### WHAT NEEDS TO BE DONE:
Transcribe the data in full and exactly, omitting any pictures.

### DATA BLOCK:
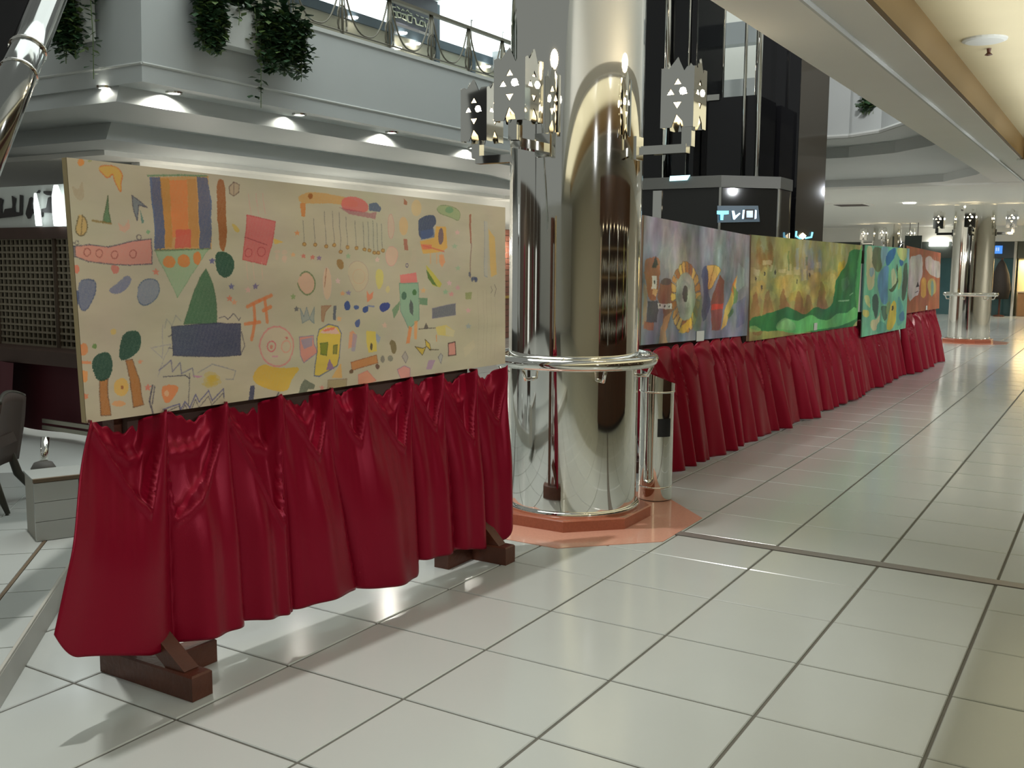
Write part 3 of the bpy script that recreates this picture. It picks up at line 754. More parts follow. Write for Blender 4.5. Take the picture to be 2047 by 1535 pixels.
# little trees, flower
for q, tr in (([(200,1170),(240,1120),(310,1115),(328,1190),(300,1265),(230,1270)], [(250,1265),(295,1255),(298,1350),(312,1455),(255,1455)]), ([(360,1080),(375,1020),(450,1000),(480,1040),(470,1110),(420,1150),(360,1165)], [(395,1160),(430,1155),(470,1270),(492,1395),(435,1410),(420,1280)])):
    cv.poly(a(*tr), (170,105,50), .92, .3, line=(110,80,60)); cv.poly(a(*q), DGR, .95, .3, soft=True)
cv.ell(*a((370,1300))[0], 15, 18, (222,170,75), .85); cv.ell(*a((376,1302))[0], 3, 4, (150,90,60), .9); cv.ell(*a((355,1388))[0], 15, 6, (226,150,90), .8)
cv.ell(*a((160,1100))[0], 9, 12, (222,130,70), .9); cv.poly(a((145,1160),(205,1165),(205,1180),(145,1180)), (226,130,80), .85); cv.poly(a((145,1210),(180,1220),(180,1270),(148,1280)), (230,140,70), .85); cv.poly(a((148,1335),(188,1340),(185,1365),(150,1365)), (222,120,80), .85)
cv.ell(*a((322,1012))[0], 6, 6, (215,180,90), .8); cv.ell(*a((220,1085))[0], 5, 5, (90,130,60), .9); cv.star(*a((515,1305))[0], 8, (220,110,90)); cv.star(*a((470,1168))[0], 6, (228,140,100))
for x, y, c in ((870,640,(70,70,130)),(970,775,(80,80,140)),(1100,778,(90,80,130)),(960,838,(225,110,80)),(985,858,(228,150,110)),(1060,795,(225,170,160))): cv.star(*a((x,y))[0], 7, c)
# hex gem, red box
cv.poly(a((960,250),(985,225),(1015,240),(1012,280),(985,300),(962,285)), (170,140,110), .7, .4, line=(100,80,70)); cv.line(a((985,225),(985,300)), (110,90,80))
cv.poly(a((1055,400),(1205,432),(1185,560),(1155,665),(1030,635),(1045,500)), (205,95,92), .92, .35, line=(185,70,70))
cv.line(a((1040,520),(1160,560)), (140,60,60)); cv.ell(*a((1062,600))[0], 7, 8, None, line=(170,70,70)); cv.ell(*a((1130,595))[0], 8, 9, None, line=(170,70,70))
for x in (1065,1105,1140): cv.line(a((x,290),(x+15,395)), (210,150,140), 1.3)
for x in (1050,1085,1130): cv.line(a((x,650),(x+10,740)), (215,170,150), 1.5)
cv.poly(a((965,440),(1010,470),(1010,500),(985,490)), (200,165,70), .8, soft=True); cv.poly(a((1190,520),(1250,540),(1200,555)), (222,175,70), .8); cv.blobs(5, *[*np.array(a((1210,0),(1260,0)))[:, 0], *np.array(a((0,590),(0,640)))[:, 1]], 8, 8, [(220,170,150)], .4, raw=False)
# orange gate, face with yellow body
for seg in ([(1055,880),(1120,850),(1185,825)], [(1090,870),(1095,950),(1080,1050)], [(1150,840),(1160,960)], [(1045,970),(1120,960)], [(1140,900),(1180,880)]): cv.line(a(*seg), (215,120,70), 7, .85)
cv.ell(*a((1210,1085))[0], 33, 39, (205,180,150), .5, line=(212,130,125), lw=3.5); cv.ell(*a((1183,1085))[0], 8, 10, None, line=(205,110,110), lw=2.5); cv.ell(*a((1258,1085))[0], 9, 11, None, line=(215,150,130), lw=2.5)
cv.ell(*a((1183,1088))[0], 3, 4, (200,120,100)); cv.star(*a((1262,1042))[0], 4, (200,80,80)); cv.line(a((1190,1135),(1215,1135)), (205,130,150), 3)
cv.poly(a((1130,1170),(1200,1200),(1350,1185),(1290,1250),(1270,1330),(1160,1310),(1070,1260)), (218,170,55), .9, .4, soft=True)
cv.poly(a((1075,1290),(1098,1290),(1092,1370),(1065,1375)), SLT, .95); cv.line(a((1222,1330),(1212,1355)), INK, 3)
# -- right half
cv.poly(b((80,140),(200,120),(380,150),(480,180),(470,230),(330,200),(160,200),(80,195)), (205,150,85), .85, .4, soft=True); cv.poly(b((85,195),(125,195),(118,285),(95,280)), (205,120,60), .9); cv.ell(*b((160,152))[0], 5, 5, BRN)
cv.poly(b((380,155),(470,150),(550,195),(540,260),(430,250),(360,230)), (215,105,100), .92, .3, soft=True); cv.poly(b((550,195),(600,190),(630,225),(620,250),(550,245)), (80,90,120), .92); cv.poly(b((350,225),(560,260),(600,250),(590,300),(420,270)), (160,70,90), .6, .5)
for x, y0, y1 in ((103,310,475),(175,300,480),(250,250,490),(305,250,480),(350,260,525),(395,290,495),(455,315,500),(508,320,510),(540,320,515),(572,310,530),(598,325,530),(628,330,515)):
    cv.line(b((x,y0),(x+6,y1-10)), (110,106,104), 1.5); cv.ell(*b((x+8,y1))[0], 3.4, 3.2, (190,140,70), .9, line=(140,100,60))
cv.ell(*b((692,350))[0], 6, 25, (215,170,150), .6, line=(200,140,130)); cv.ell(*b((775,345))[0], 9, 19, (222,170,110), .7); cv.ell(*b((858,225))[0], 10, 16, (222,180,120), .6); cv.poly(b((778,165),(800,185),(795,205),(775,200)), (160,90,60), .9)
cv.poly(b((875,290),(975,265),(990,330),(960,360),(975,420),(880,445),(868,340)), (58,70,100), .95, .3, soft=True); cv.poly(b((885,380),(970,365),(980,425),(890,440)), (84,100,140), .8)
cv.poly(b((985,350),(1050,355),(1060,500),(1030,525),(900,540),(885,450),(975,430)), (222,165,75), .92, .3); cv.poly(b((890,470),(960,475),(960,505),(900,510)), (220,110,90), .9); cv.ell(*b((1018,420))[0], 5, 17, (90,80,110), .9); cv.line(b((905,480),(1040,525)), (210,100,90), 3)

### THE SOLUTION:
Write part 3 of the bpy script that recreates this picture. It picks up at line 754. More parts follow. Write for Blender 4.5. Take the picture to be 2047 by 1535 pixels.
# little trees, flower
for q, tr in (([(200,1170),(240,1120),(310,1115),(328,1190),(300,1265),(230,1270)], [(250,1265),(295,1255),(298,1350),(312,1455),(255,1455)]), ([(360,1080),(375,1020),(450,1000),(480,1040),(470,1110),(420,1150),(360,1165)], [(395,1160),(430,1155),(470,1270),(492,1395),(435,1410),(420,1280)])):
    cv.poly(a(*tr), (170,105,50), .92, .3, line=(110,80,60)); cv.poly(a(*q), DGR, .95, .3, soft=True)
cv.ell(*a((370,1300))[0], 15, 18, (222,170,75), .85); cv.ell(*a((376,1302))[0], 3, 4, (150,90,60), .9); cv.ell(*a((355,1388))[0], 15, 6, (226,150,90), .8)
cv.ell(*a((160,1100))[0], 9, 12, (222,130,70), .9); cv.poly(a((145,1160),(205,1165),(205,1180),(145,1180)), (226,130,80), .85); cv.poly(a((145,1210),(180,1220),(180,1270),(148,1280)), (230,140,70), .85); cv.poly(a((148,1335),(188,1340),(185,1365),(150,1365)), (222,120,80), .85)
cv.ell(*a((322,1012))[0], 6, 6, (215,180,90), .8); cv.ell(*a((220,1085))[0], 5, 5, (90,130,60), .9); cv.star(*a((515,1305))[0], 8, (220,110,90)); cv.star(*a((470,1168))[0], 6, (228,140,100))
for x, y, c in ((870,640,(70,70,130)),(970,775,(80,80,140)),(1100,778,(90,80,130)),(960,838,(225,110,80)),(985,858,(228,150,110)),(1060,795,(225,170,160))): cv.star(*a((x,y))[0], 7, c)
# hex gem, red box
cv.poly(a((960,250),(985,225),(1015,240),(1012,280),(985,300),(962,285)), (170,140,110), .7, .4, line=(100,80,70)); cv.line(a((985,225),(985,300)), (110,90,80))
cv.poly(a((1055,400),(1205,432),(1185,560),(1155,665),(1030,635),(1045,500)), (205,95,92), .92, .35, line=(185,70,70))
cv.line(a((1040,520),(1160,560)), (140,60,60)); cv.ell(*a((1062,600))[0], 7, 8, None, line=(170,70,70)); cv.ell(*a((1130,595))[0], 8, 9, None, line=(170,70,70))
for x in (1065,1105,1140): cv.line(a((x,290),(x+15,395)), (210,150,140), 1.3)
for x in (1050,1085,1130): cv.line(a((x,650),(x+10,740)), (215,170,150), 1.5)
cv.poly(a((965,440),(1010,470),(1010,500),(985,490)), (200,165,70), .8, soft=True); cv.poly(a((1190,520),(1250,540),(1200,555)), (222,175,70), .8); cv.blobs(5, *[*np.array(a((1210,0),(1260,0)))[:, 0], *np.array(a((0,590),(0,640)))[:, 1]], 8, 8, [(220,170,150)], .4, raw=False)
# orange gate, face with yellow body
for seg in ([(1055,880),(1120,850),(1185,825)], [(1090,870),(1095,950),(1080,1050)], [(1150,840),(1160,960)], [(1045,970),(1120,960)], [(1140,900),(1180,880)]): cv.line(a(*seg), (215,120,70), 7, .85)
cv.ell(*a((1210,1085))[0], 33, 39, (205,180,150), .5, line=(212,130,125), lw=3.5); cv.ell(*a((1183,1085))[0], 8, 10, None, line=(205,110,110), lw=2.5); cv.ell(*a((1258,1085))[0], 9, 11, None, line=(215,150,130), lw=2.5)
cv.ell(*a((1183,1088))[0], 3, 4, (200,120,100)); cv.star(*a((1262,1042))[0], 4, (200,80,80)); cv.line(a((1190,1135),(1215,1135)), (205,130,150), 3)
cv.poly(a((1130,1170),(1200,1200),(1350,1185),(1290,1250),(1270,1330),(1160,1310),(1070,1260)), (218,170,55), .9, .4, soft=True)
cv.poly(a((1075,1290),(1098,1290),(1092,1370),(1065,1375)), SLT, .95); cv.line(a((1222,1330),(1212,1355)), INK, 3)
# -- right half
cv.poly(b((80,140),(200,120),(380,150),(480,180),(470,230),(330,200),(160,200),(80,195)), (205,150,85), .85, .4, soft=True); cv.poly(b((85,195),(125,195),(118,285),(95,280)), (205,120,60), .9); cv.ell(*b((160,152))[0], 5, 5, BRN)
cv.poly(b((380,155),(470,150),(550,195),(540,260),(430,250),(360,230)), (215,105,100), .92, .3, soft=True); cv.poly(b((550,195),(600,190),(630,225),(620,250),(550,245)), (80,90,120), .92); cv.poly(b((350,225),(560,260),(600,250),(590,300),(420,270)), (160,70,90), .6, .5)
for x, y0, y1 in ((103,310,475),(175,300,480),(250,250,490),(305,250,480),(350,260,525),(395,290,495),(455,315,500),(508,320,510),(540,320,515),(572,310,530),(598,325,530),(628,330,515)):
    cv.line(b((x,y0),(x+6,y1-10)), (110,106,104), 1.5); cv.ell(*b((x+8,y1))[0], 3.4, 3.2, (190,140,70), .9, line=(140,100,60))
cv.ell(*b((692,350))[0], 6, 25, (215,170,150), .6, line=(200,140,130)); cv.ell(*b((775,345))[0], 9, 19, (222,170,110), .7); cv.ell(*b((858,225))[0], 10, 16, (222,180,120), .6); cv.poly(b((778,165),(800,185),(795,205),(775,200)), (160,90,60), .9)
cv.poly(b((875,290),(975,265),(990,330),(960,360),(975,420),(880,445),(868,340)), (58,70,100), .95, .3, soft=True); cv.poly(b((885,380),(970,365),(980,425),(890,440)), (84,100,140), .8)
cv.poly(b((985,350),(1050,355),(1060,500),(1030,525),(900,540),(885,450),(975,430)), (222,165,75), .92, .3); cv.poly(b((890,470),(960,475),(960,505),(900,510)), (220,110,90), .9); cv.ell(*b((1018,420))[0], 5, 17, (90,80,110), .9); cv.line(b((905,480),(1040,525)), (210,100,90), 3)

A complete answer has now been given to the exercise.